**SHORT PROBLEM:**
Write the data below out exactly as it stands. Do not include the pictures.

-- start --

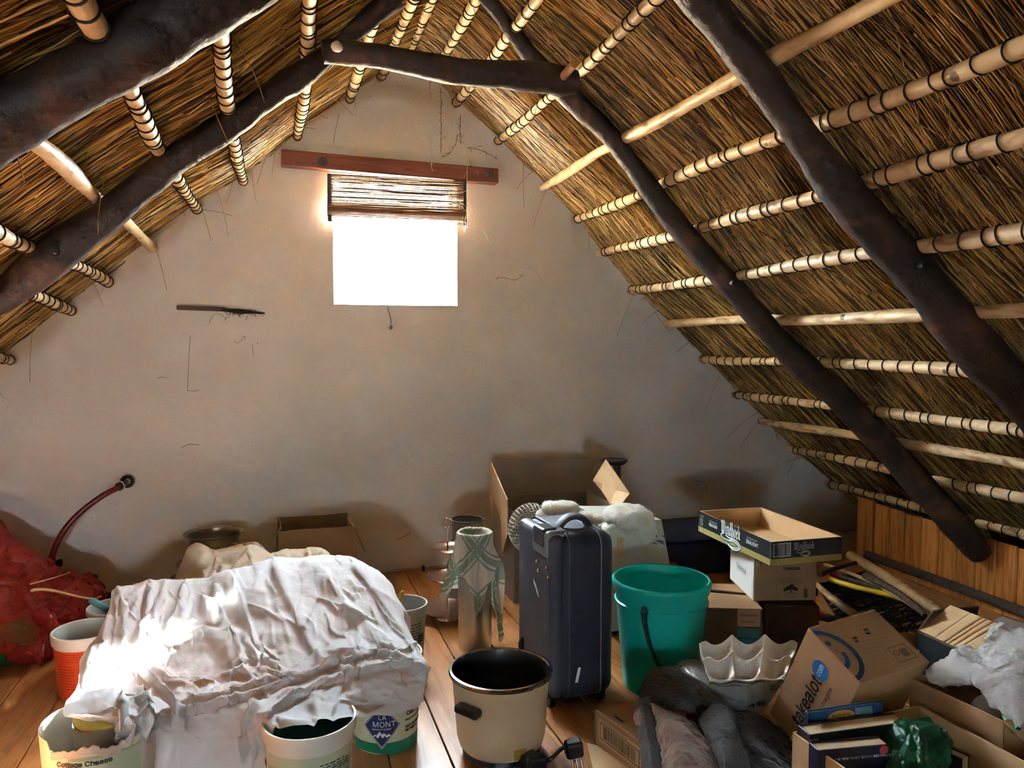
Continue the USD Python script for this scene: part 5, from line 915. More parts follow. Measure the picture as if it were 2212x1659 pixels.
def flourish(h):
    L = [LineString(spline(np.array(q) * h, 40)) for q in ([(-.9, .30), (-1.3, .05), (-.6, -.10), (.6, -.02), (1.1, -.22), (.6, -.42), (-.2, -.30)], [(-.6, .22), (.1, .12), (.9, .08), (1.3, -.18), (.7, -.55), (-.3, -.40), (-.7, -.28)], [(.15, .5), (.10, .15), (-.1, -.15)])]
    return unary_union([l.buffer(.045 * h) for l in L])
def rect_axes(near, right, left):                   # a level rectangle from its near corner and two others, squared up
    u = right - near; lu = np.linalg.norm(u); u = u / lu; v = left - near; v = v - u * (v @ u); lv = np.linalg.norm(v); return u * lu, v, u, v / lv
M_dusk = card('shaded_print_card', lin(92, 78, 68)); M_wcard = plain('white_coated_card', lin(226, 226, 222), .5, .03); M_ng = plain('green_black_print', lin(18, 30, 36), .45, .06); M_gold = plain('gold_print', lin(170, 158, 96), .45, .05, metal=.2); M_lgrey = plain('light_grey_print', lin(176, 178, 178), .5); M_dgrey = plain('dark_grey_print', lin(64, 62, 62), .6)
UPV = np.array([0, 0, 1.0]); ZB = .20
# the two lower boxes
n_, r_ = onz(1519, 1313, ZB), onz(1647, 1317, ZB); u = r_ - n_; U1 = unit(u); V1 = np.array([-U1[1], U1[0], 0])
b1 = thing('cardboard_box', 'dull brown box with a white order label and a blue label, beside the teal bucket', 'box', (n_ + r_) / 2 * (1, 1, 0)); o = n_ * (1, 1, 0); open_box(b1, o, u, V1 * .26, ZB - .004, M_cardg)
panel(b1, 'flap', [o + (0, 0, ZB), o + u + (0, 0, ZB), o + u * .96 + V1 * .125 + (0, 0, ZB + .003), o + u * .05 + V1 * .12 + (0, 0, ZB + .014)], M_card, warp=.004, seed=3); panel(b1, 'flap', [o + V1 * .26 + (0, 0, ZB), o + V1 * .26 + u + (0, 0, ZB), o + V1 * .15 + u + (0, 0, ZB + .002), o + V1 * .145 + (0, 0, ZB + .02)], M_card, warp=.004, seed=5)
def face(p, name, m2, o, x, y, mat, off=.0006, label=None): nrm = np.cross(unit(x), unit(y)); part(p, name, on_face(m2, np.asarray(o) + nrm * off, x, y), mat, label=label)
def L1(px, py): d = ray(px, py); return EYE + d * (((n_ - EYE) @ (-V1)) / (d @ (-V1)))
q0, q1 = L1(1592, 1352), L1(1643, 1316); w, h = (q1 - q0) @ U1, q1[2] - q0[2]; face(b1, 'label', rect2d(0, 0, w, h, .0004), q0, U1, UPV, M_whiteprint, .003, 'white order label')
face(b1, 'lettering', text2d('Order #4781', .0085, .0003, width=w * .78), q0 + U1 * .006 + UPV * h * .58, U1, UPV, M_dgrey, .0036); face(b1, 'lettering', text2d('Simon Ruthe', .0060, .0003, width=w * .62), q0 + U1 * .010 + UPV * h * .22, U1, UPV, M_dgrey, .0036)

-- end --

**FINISHED ANSWER:**
Continue the USD Python script for this scene: part 5, from line 915. More parts follow. Measure the picture as if it were 2212x1659 pixels.
def flourish(h):
    L = [LineString(spline(np.array(q) * h, 40)) for q in ([(-.9, .30), (-1.3, .05), (-.6, -.10), (.6, -.02), (1.1, -.22), (.6, -.42), (-.2, -.30)], [(-.6, .22), (.1, .12), (.9, .08), (1.3, -.18), (.7, -.55), (-.3, -.40), (-.7, -.28)], [(.15, .5), (.10, .15), (-.1, -.15)])]
    return unary_union([l.buffer(.045 * h) for l in L])
def rect_axes(near, right, left):                   # a level rectangle from its near corner and two others, squared up
    u = right - near; lu = np.linalg.norm(u); u = u / lu; v = left - near; v = v - u * (v @ u); lv = np.linalg.norm(v); return u * lu, v, u, v / lv
M_dusk = card('shaded_print_card', lin(92, 78, 68)); M_wcard = plain('white_coated_card', lin(226, 226, 222), .5, .03); M_ng = plain('green_black_print', lin(18, 30, 36), .45, .06); M_gold = plain('gold_print', lin(170, 158, 96), .45, .05, metal=.2); M_lgrey = plain('light_grey_print', lin(176, 178, 178), .5); M_dgrey = plain('dark_grey_print', lin(64, 62, 62), .6)
UPV = np.array([0, 0, 1.0]); ZB = .20
# the two lower boxes
n_, r_ = onz(1519, 1313, ZB), onz(1647, 1317, ZB); u = r_ - n_; U1 = unit(u); V1 = np.array([-U1[1], U1[0], 0])
b1 = thing('cardboard_box', 'dull brown box with a white order label and a blue label, beside the teal bucket', 'box', (n_ + r_) / 2 * (1, 1, 0)); o = n_ * (1, 1, 0); open_box(b1, o, u, V1 * .26, ZB - .004, M_cardg)
panel(b1, 'flap', [o + (0, 0, ZB), o + u + (0, 0, ZB), o + u * .96 + V1 * .125 + (0, 0, ZB + .003), o + u * .05 + V1 * .12 + (0, 0, ZB + .014)], M_card, warp=.004, seed=3); panel(b1, 'flap', [o + V1 * .26 + (0, 0, ZB), o + V1 * .26 + u + (0, 0, ZB), o + V1 * .15 + u + (0, 0, ZB + .002), o + V1 * .145 + (0, 0, ZB + .02)], M_card, warp=.004, seed=5)
def face(p, name, m2, o, x, y, mat, off=.0006, label=None): nrm = np.cross(unit(x), unit(y)); part(p, name, on_face(m2, np.asarray(o) + nrm * off, x, y), mat, label=label)
def L1(px, py): d = ray(px, py); return EYE + d * (((n_ - EYE) @ (-V1)) / (d @ (-V1)))
q0, q1 = L1(1592, 1352), L1(1643, 1316); w, h = (q1 - q0) @ U1, q1[2] - q0[2]; face(b1, 'label', rect2d(0, 0, w, h, .0004), q0, U1, UPV, M_whiteprint, .003, 'white order label')
face(b1, 'lettering', text2d('Order #4781', .0085, .0003, width=w * .78), q0 + U1 * .006 + UPV * h * .58, U1, UPV, M_dgrey, .0036); face(b1, 'lettering', text2d('Simon Ruthe', .0060, .0003, width=w * .62), q0 + U1 * .010 + UPV * h * .22, U1, UPV, M_dgrey, .0036)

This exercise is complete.